Weis could do something similar. I’m no expert on this but I would guess the local beef sold would just be a fraction of the total beef sold in their stores. Still a good idea. However having your beef come from a ranch in Montana with a company exec riding on a horse sounds more appealing than coming from a beef farm in Pennsylvania.

Susan Rider
Guest
Susan Rider
14 years 13 days ago

They will be successful if they focus on execution. Packaging, education, marketing, promotion and available stock. This is a growing trend and supermarkets would be wise to join in instead of trying to fight it. What farmer wouldn’t rather sell their fresh grown produce to a local market than sit at a roadside table all day long? Supermarkets should add a local buyer per store that scours the area for fresh produce, local canned products, beef, chicken, fish, etc. and works with the local farms to deliver product to enhance availability and quality of delivery. Wal-Mart has already started working with local farms. This would give them a competitive edge and would be better yet if the farms are certified organic!

Charlie Moro
Guest
Charlie Moro
14 years 13 days ago

Great idea.

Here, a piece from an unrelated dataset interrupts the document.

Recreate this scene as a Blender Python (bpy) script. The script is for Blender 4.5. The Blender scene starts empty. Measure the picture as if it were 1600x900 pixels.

If you have local access and it adds value in the minds of consumers, it makes perfect sense.

Warren Thayer
Guest
14 years 13 days ago

Good idea that should resonate with the Weis shopper. But I have to add a personal aside on this “buying local.” I grew up on a dairy farm, and whenever one of our cows was done as a milker and took “the long walk,” I was very upset. I’d go vegetarian for a week for fear of eating my old friend. My Dad would tell me that all the cows were shipped far away, so there was no danger. But I wouldn’t eat any meat unless I could somehow be assured it came from a farm far, far away. I sure didn’t want any part of buying local, for my own reasons!

Anne Howe
Guest
14 years 13 days ago

Local meat options are a wonderful thing. My trips to the farmer’s market, even in the winter, include a stop at the Otto’s chicken trailer, which rolls in from the Irish Hills area in lower Michigan (50 miles from the market) with organic grain-fed chicken that is out of this world in flavor. It’s a treat to eat and only slightly more expensive. It is the only chicken we will buy. Sorry Tyson and Perdue.

Buying this at Meijer or Kroger would be convenient, and if it’s good for Otto’s business that’s good for me. I would probably eat it more often if I could pick it up on the way home from work. Go Local and support your home state whenever possible!

Mark Lilien
Guest
14 years 11 days ago

Weis got good publicity for its Pennsylvania beef. If a competitor sells beef for 10 cents less, Weis won’t find it easy to compete if the quality is the same. Most supermarket shoppers are value-driven. The majority won’t pay more for the same quality, and Weis’ audience is the broad middle, not a select minority, like Whole Foods’ audience.